Testimonies
& Critics

Mephisto Valse I

In 1951, the French director Ray Ventura filmed “Mephisto Valse” on 16 mm., a ballet upon the music of Franz Liszt, with a libretto and choreography by Serge Lifar. The cast was the original one as represented in Monte-Carlo: Ludmila Tcherina (Marguerite), Edmond Audran (Mephisto) and Wladimir Skouratoff (Faust).

For those who knew about its existence, this version was almost unattainable, due to its antiquity and its format.

It was necessary then to find a passionate english restorer of old films like Charles Doble, a personal friend of Ludmila Tcherina and Michael Powell – the unforgettable director of The Tales of Hoffmann, The Red Shoes, Honeymoon and other wonderful movies that remain as artistic classics from the international filmography.

Through Ashbrittle Film Foundation on the United Kingdom, Mr. Doble has restored several films and it has been thanks to him that we have been able to see and to get a copy, after waiting more than 50 years, of this little precious piece of art.

It has been an unforgettable experience seing Skouratoff dance again, this time on his first years of his professional life – he began in 1945 – and to be able to confirm our first impression of him during his performances in Buenos Aires in 1956 with the Marquis De Cuevas company.
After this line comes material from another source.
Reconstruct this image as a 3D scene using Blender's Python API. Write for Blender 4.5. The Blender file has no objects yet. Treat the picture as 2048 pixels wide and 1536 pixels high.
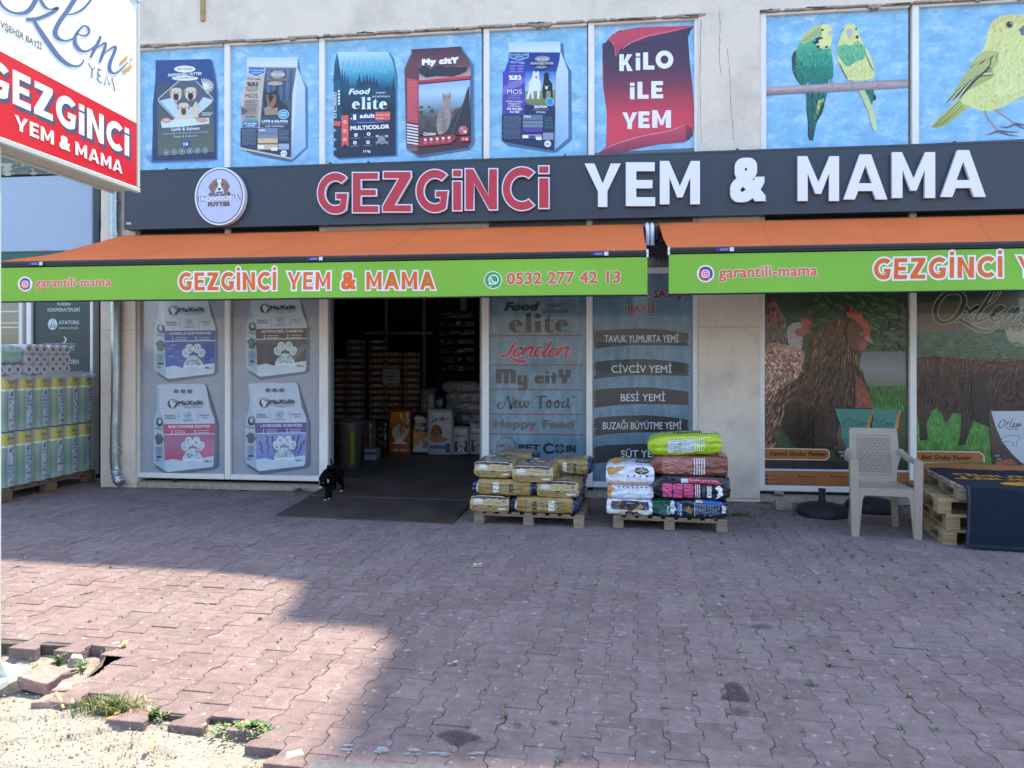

And even when in 1951 this extraordinaire dancer had not yet reached its heights, through this film – certainly not made at the best conditions regarding its technicality and other requirements – we can have at least an eyeglance of Skouratoff’s magnificent qualities: an impeccable technique, a great scenic presence, a very intense personality and a great harmony of mouvement and gesture which are hardly found in other dancers.

We are not qualified to make a critical commentary over Lifar’s choreography, which personally does not convince us, because we consider it has been somehow an unfavorable adaptation of the original story, also Faust character being badly drawn precisely on detriment of Skouratoff’s participation, who anyway gets the best of his rôle.

But we want indeed to point out the brief pas de deux of Faust and Marguerite, which have a remarquable beauty and harmony.

We may then consider Mephisto Valse as a valuable document on Dance’s History for the posterity and to the memory of these extraordinaires figures of French dance.

Thanks, Charles Doble and Ashbrittle Film Foundation.